** Exercise **
Return all of the lines below exactly as they are.

** Data section **
★ ★ ★ ★

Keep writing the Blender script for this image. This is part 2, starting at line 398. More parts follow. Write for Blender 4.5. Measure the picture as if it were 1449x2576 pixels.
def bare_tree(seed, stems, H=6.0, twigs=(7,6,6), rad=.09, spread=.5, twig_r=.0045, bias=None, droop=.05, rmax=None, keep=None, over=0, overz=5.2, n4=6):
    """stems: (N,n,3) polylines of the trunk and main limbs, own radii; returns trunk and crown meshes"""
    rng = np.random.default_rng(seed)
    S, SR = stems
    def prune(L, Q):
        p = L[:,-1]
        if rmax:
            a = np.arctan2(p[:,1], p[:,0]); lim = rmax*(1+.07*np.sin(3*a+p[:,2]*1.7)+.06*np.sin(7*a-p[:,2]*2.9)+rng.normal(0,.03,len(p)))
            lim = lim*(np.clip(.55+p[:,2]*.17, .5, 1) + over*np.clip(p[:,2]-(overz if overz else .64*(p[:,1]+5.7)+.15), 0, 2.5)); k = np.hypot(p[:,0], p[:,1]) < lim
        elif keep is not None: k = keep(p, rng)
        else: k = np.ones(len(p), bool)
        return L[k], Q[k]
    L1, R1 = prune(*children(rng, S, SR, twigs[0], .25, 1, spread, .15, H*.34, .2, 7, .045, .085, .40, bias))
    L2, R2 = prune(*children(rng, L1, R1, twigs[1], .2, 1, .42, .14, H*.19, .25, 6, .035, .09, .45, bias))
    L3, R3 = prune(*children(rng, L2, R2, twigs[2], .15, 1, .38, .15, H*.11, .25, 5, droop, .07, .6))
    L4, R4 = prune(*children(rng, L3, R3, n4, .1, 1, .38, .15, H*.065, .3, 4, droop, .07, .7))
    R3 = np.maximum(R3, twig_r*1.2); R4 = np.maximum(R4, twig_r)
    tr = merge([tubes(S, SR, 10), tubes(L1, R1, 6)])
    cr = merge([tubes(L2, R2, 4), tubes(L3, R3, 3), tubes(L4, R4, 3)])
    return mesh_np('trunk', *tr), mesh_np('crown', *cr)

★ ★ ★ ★

** Response below **
Keep writing the Blender script for this image. This is part 2, starting at line 398. More parts follow. Write for Blender 4.5. Measure the picture as if it were 1449x2576 pixels.
def bare_tree(seed, stems, H=6.0, twigs=(7,6,6), rad=.09, spread=.5, twig_r=.0045, bias=None, droop=.05, rmax=None, keep=None, over=0, overz=5.2, n4=6):
    """stems: (N,n,3) polylines of the trunk and main limbs, own radii; returns trunk and crown meshes"""
    rng = np.random.default_rng(seed)
    S, SR = stems
    def prune(L, Q):
        p = L[:,-1]
        if rmax:
            a = np.arctan2(p[:,1], p[:,0]); lim = rmax*(1+.07*np.sin(3*a+p[:,2]*1.7)+.06*np.sin(7*a-p[:,2]*2.9)+rng.normal(0,.03,len(p)))
            lim = lim*(np.clip(.55+p[:,2]*.17, .5, 1) + over*np.clip(p[:,2]-(overz if overz else .64*(p[:,1]+5.7)+.15), 0, 2.5)); k = np.hypot(p[:,0], p[:,1]) < lim
        elif keep is not None: k = keep(p, rng)
        else: k = np.ones(len(p), bool)
        return L[k], Q[k]
    L1, R1 = prune(*children(rng, S, SR, twigs[0], .25, 1, spread, .15, H*.34, .2, 7, .045, .085, .40, bias))
    L2, R2 = prune(*children(rng, L1, R1, twigs[1], .2, 1, .42, .14, H*.19, .25, 6, .035, .09, .45, bias))
    L3, R3 = prune(*children(rng, L2, R2, twigs[2], .15, 1, .38, .15, H*.11, .25, 5, droop, .07, .6))
    L4, R4 = prune(*children(rng, L3, R3, n4, .1, 1, .38, .15, H*.065, .3, 4, droop, .07, .7))
    R3 = np.maximum(R3, twig_r*1.2); R4 = np.maximum(R4, twig_r)
    tr = merge([tubes(S, SR, 10), tubes(L1, R1, 6)])
    cr = merge([tubes(L2, R2, 4), tubes(L3, R3, 3), tubes(L4, R4, 3)])
    return mesh_np('trunk', *tr), mesh_np('crown', *cr)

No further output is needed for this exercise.